Why does the addition of $P(A^c | B^c)$ and $P(A | B^c)$ result in 1 (Why are they complements)?

Question

While watching Harvard's Statistics 110 on YouTube, in the lecture on conditional probability, The professor relates $P(A^c | B^c)$ to $P(A | B^c)$. It is given that $P(A^c | B^c) = 0.95$. The professor says, without explanation, that $P(A|B^C) = 1 - 0.95 = 0.05.$ So I think I'm missing something fundamental. I did some trials to prove it but, unfortunately, came up with nothing.
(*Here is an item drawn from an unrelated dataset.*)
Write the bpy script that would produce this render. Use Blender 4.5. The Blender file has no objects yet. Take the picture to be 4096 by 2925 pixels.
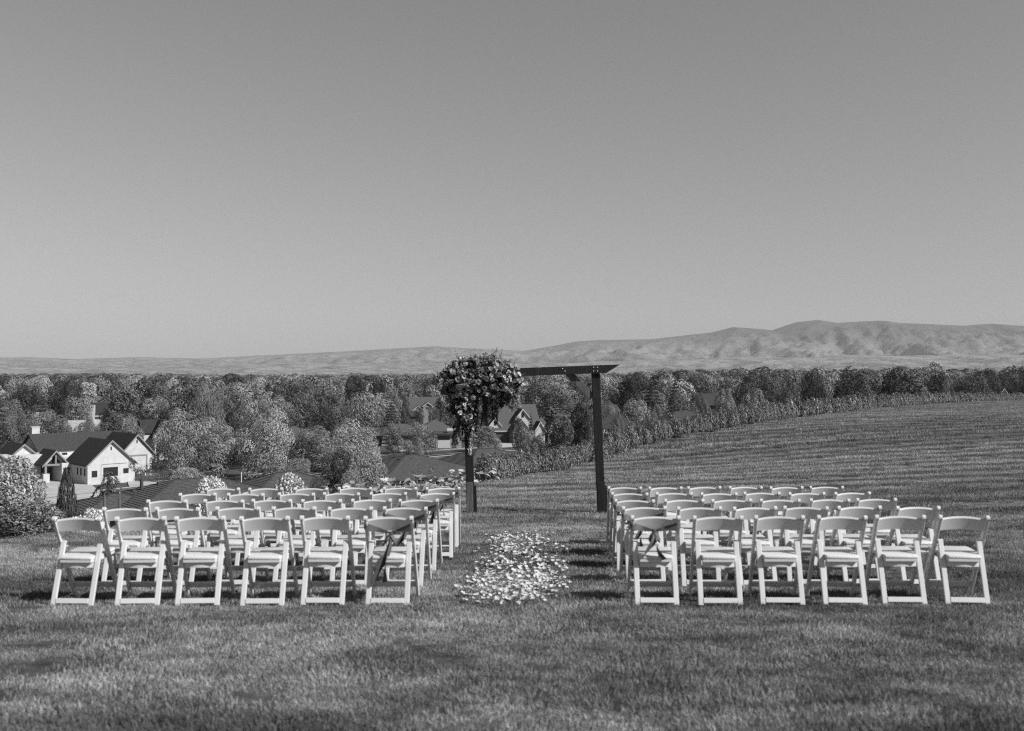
import bpy, bmesh, math, random
import numpy as np
from mathutils import Vector, Matrix
R = math.radians
random.seed(7)
rng = np.random.default_rng(7)
sc = bpy.context.scene
col = sc.collection

# ------------------------------------------------------------------ camera
F, CX, HY, CZ = 3982.0, 2048.0, 1490.0, 1.62     # focal length / principal column / horizon row in photo pixels, eye height
cd = bpy.data.cameras.new('camera'); cam = bpy.data.objects.new('camera', cd); col.objects.link(cam)
cam.location = (0, 0, CZ); cam.rotation_euler = (R(90.396), 0, 0)
cd.lens = 35.0; cd.sensor_width = 36.0; cd.clip_start = 0.05; cd.clip_end = 40000
cd.dof.use_dof = True; cd.dof.focus_distance = 40.0; cd.dof.aperture_fstop = 2.1
sc.camera = cam

# ------------------------------------------------------------------ light
SUN_EL, SUN_BACK = 38.0, 25.0        # elevation; how far behind the camera the sun stands (it shines from the right)
sdir = Vector((math.cos(R(SUN_EL))*math.cos(R(SUN_BACK)), -math.cos(R(SUN_EL))*math.sin(R(SUN_BACK)), math.sin(R(SUN_EL))))
sl = bpy.data.lights.new('sun', 'SUN'); so = bpy.data.objects.new('sun', sl); col.objects.link(so)
sl.energy = 5.0; sl.angle = R(0.53); sl.color = (1, 1, 1)
so.location = (40, -20, 60); so.rotation_euler = sdir.to_track_quat('Z', 'Y').to_euler()
w = bpy.data.worlds.new('World'); sc.world = w; w.use_nodes = True
nt = w.node_tree; nt.nodes.clear()
out = nt.nodes.new('ShaderNodeOutputWorld'); bg = nt.nodes.new('ShaderNodeBackground')
sky = nt.nodes.new('ShaderNodeTexSky'); sky.sky_type = 'NISHITA'; sky.sun_disc = False
sky.sun_elevation = R(SUN_EL); sky.sun_rotation = R(90+SUN_BACK)
sky.air_density = 1.0; sky.dust_density = 0.15; sky.ozone_density = 1.0; sky.altitude = 0
sep = nt.nodes.new('ShaderNodeSeparateColor')
nt.links.new(sky.outputs[0], sep.inputs[0])
# black-and-white film: a grey mix of the three channels
m1 = nt.nodes.new('ShaderNodeMath'); m1.operation = 'MULTIPLY'; m1.inputs[1].default_value = 0.65
m2 = nt.nodes.new('ShaderNodeMath'); m2.operation = 'MULTIPLY_ADD'; m2.inputs[1].default_value = 0.35
nt.links.new(sep.outputs[2], m1.inputs[0]); nt.links.new(sep.outputs[1], m2.inputs[0]); nt.links.new(m1.outputs[0], m2.inputs[2])
nt.links.new(m2.outputs[0], bg.inputs[0]); bg.inputs[1].default_value = 0.056
nt.links.new(bg.outputs[0], out.inputs[0])
sc.view_settings.view_transform = 'Standard'; sc.view_settings.look = 'None'
sc.view_settings.exposure = 0.22; sc.view_settings.gamma = 1.0; sc.view_settings.use_curve_mapping = False
sc.render.engine = 'CYCLES'
sc.cycles.max_bounces = 6; sc.cycles.diffuse_bounces = 2; sc.cycles.glossy_bounces = 2; sc.cycles.transmission_bounces = 3
sc.cycles.transparent_max_bounces = 8; sc.cycles.volume_bounces = 0; sc.cycles.caustics_reflective = False; sc.cycles.caustics_refractive = False
sc.cycles.use_denoising = False; sc.cycles.filter_width = 1.15

# ------------------------------------------------------------------ materials (all greys: the photograph is black and white)
def _n(nt, t, **kw):
    n = nt.nodes.new(t)
    for k, v in kw.items(): setattr(n, k, v)
    return n
def mat(name, a, rough=.7, var=.15, scale=6.0, bump=0.0, bscale=40.0, stretch=(1, 1, 1), spec=.3, coord='Object', detail=5.0):
    m = bpy.data.materials.new(name); m.use_nodes = True; nt = m.node_tree; b = nt.nodes['Principled BSDF']
    b.inputs['Roughness'].default_value = rough; b.inputs['Specular IOR Level'].default_value = spec
    tc = _n(nt, 'ShaderNodeTexCoord'); mp = _n(nt, 'ShaderNodeMapping'); mp.inputs['Scale'].default_value = stretch
    nt.links.new(tc.outputs[coord], mp.inputs[0])
    nz = _n(nt, 'ShaderNodeTexNoise'); nz.inputs['Scale'].default_value = scale; nz.inputs['Detail'].default_value = detail
    nt.links.new(mp.outputs[0], nz.inputs['Vector'])
    mr = _n(nt, 'ShaderNodeMapRange'); mr.inputs['From Min'].default_value = .3; mr.inputs['From Max'].default_value = .7
    mr.inputs['To Min'].default_value = a*(1-var); mr.inputs['To Max'].default_value = a*(1+var)
    nt.links.new(nz.outputs['Fac'], mr.inputs[0]); nt.links.new(mr.outputs[0], b.inputs['Base Color'])
    if bump:
        n2 = _n(nt, 'ShaderNodeTexNoise'); n2.inputs['Scale'].default_value = bscale; n2.inputs['Detail'].default_value = 4
        nt.links.new(mp.outputs[0], n2.inputs['Vector'])
        bp = _n(nt, 'ShaderNodeBump'); bp.inputs['Strength'].default_value = bump; bp.inputs['Distance'].default_value = .05
        nt.links.new(n2.outputs['Fac'], bp.inputs['Height']); nt.links.new(bp.outputs[0], b.inputs['Normal'])
    return m
def leafmat(name, trans=.25, gloss=0.0, mul=1.0):
    """albedo = object colour x per-leaf tone"""
    m = bpy.data.materials.new(name); m.use_nodes = True; nt = m.node_tree; nt.nodes.clear()
    o = _n(nt, 'ShaderNodeOutputMaterial'); oi = _n(nt, 'ShaderNodeObjectInfo'); at = _n(nt, 'ShaderNodeAttribute', attribute_name='tone')
    m0 = _n(nt, 'ShaderNodeVectorMath', operation='SCALE'); m0.inputs['Scale'].default_value = mul; nt.links.new(oi.outputs['Color'], m0.inputs[0])
    mu = _n(nt, 'ShaderNodeVectorMath', operation='SCALE'); nt.links.new(m0.outputs[0], mu.inputs[0]); nt.links.new(at.outputs['Fac'], mu.inputs['Scale'])
    d = _n(nt, 'ShaderNodeBsdfDiffuse'); t = _n(nt, 'ShaderNodeBsdfTranslucent'); mx = _n(nt, 'ShaderNodeMixShader'); mx.inputs[0].default_value = trans
    nt.links.new(mu.outputs[0], d.inputs[0]); nt.links.new(mu.outputs[0], t.inputs[0])
    nt.links.new(d.outputs[0], mx.inputs[1]); nt.links.new(t.outputs[0], mx.inputs[2])
    last = mx
    if gloss:
        g = _n(nt, 'ShaderNodeBsdfGlossy'); g.inputs['Roughness'].default_value = .38
        m3 = _n(nt, 'ShaderNodeMixShader'); m3.inputs[0].default_value = gloss
        nt.links.new(mx.outputs[0], m3.inputs[1]); nt.links.new(g.outputs[0], m3.inputs[2]); last = m3
    nt.links.new(last.outputs[0], o.inputs[0])
    return m
def roofmat(name, a, course=.18):
    m = mat(name, a, .85, .34, 5.0, spec=.2, detail=9); nt = m.node_tree; b = nt.nodes['Principled BSDF']
    tc = _n(nt, 'ShaderNodeTexCoord'); wv = _n(nt, 'ShaderNodeTexWave'); wv.bands_direction = 'Z'; wv.wave_profile = 'SAW'
    wv.inputs['Scale'].default_value = .314/course*.5; wv.inputs['Distortion'].default_value = .3
    nt.links.new(tc.outputs['Object'], wv.inputs[0])
    n2 = _n(nt, 'ShaderNodeTexNoise'); n2.inputs['Scale'].default_value = 9; nt.links.new(tc.outputs['Object'], n2.inputs['Vector'])
    ad = _n(nt, 'ShaderNodeMath', operation='ADD'); nt.links.new(wv.outputs['Fac'], ad.inputs[0]); nt.links.new(n2.outputs['Fac'], ad.inputs[1])
    bp = _n(nt, 'ShaderNodeBump'); bp.inputs['Strength'].default_value = .5; bp.inputs['Distance'].default_value = .03
    nt.links.new(ad.outputs[0], bp.inputs['Height']); nt.links.new(bp.outputs[0], b.inputs['Normal'])
    return m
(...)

$$P(A^c | B^c) = \frac{P(A^c \cap B^c)}{P(B^c)} = \frac{P(A^c \cap B^c)}{1- P(B)} = \frac{1 - P(A \cup B)}{1 - P(B)}$$

Not sure, to be honest, about the benefit of those steps, or how can I come up with a relation between the two probabilities.

Answer 1

If $\mathbb P(B^\complement)>0$ then $$ \mathbb P(A^\complement\vert B^\complement)=\frac{\mathbb P(A^\complement\cap B^\complement)}{\mathbb P(B^\complement)}=\frac{\mathbb P(B^\complement)-\mathbb P(A\cap B^\complement)}{\mathbb P(B^\complement)}=1-\frac{\mathbb P(A\cap B^\complement)}{\mathbb P(B^\complement)}=1-\mathbb P(A\vert B^\complement). $$

For the second equality I used that $B^\complement$ is the disjoint union of $A^\complement\cap B^\complement$ and $A\cap B^\complement$, hence $\mathbb P(B^\complement)=\mathbb P(A^\complement\cap B^\complement)+\mathbb P(A\cap B^\complement)$.

Answer 2

These probabilities are conditioned on $B^c$. In that subset of events, the two events are mutually exclusive, and their union is the whole (sub)set of events.

Answer 3

If you know the event $B^c$ then you have either $A$ or $A^c$. Hence the sum of the two probabilities is equal to one.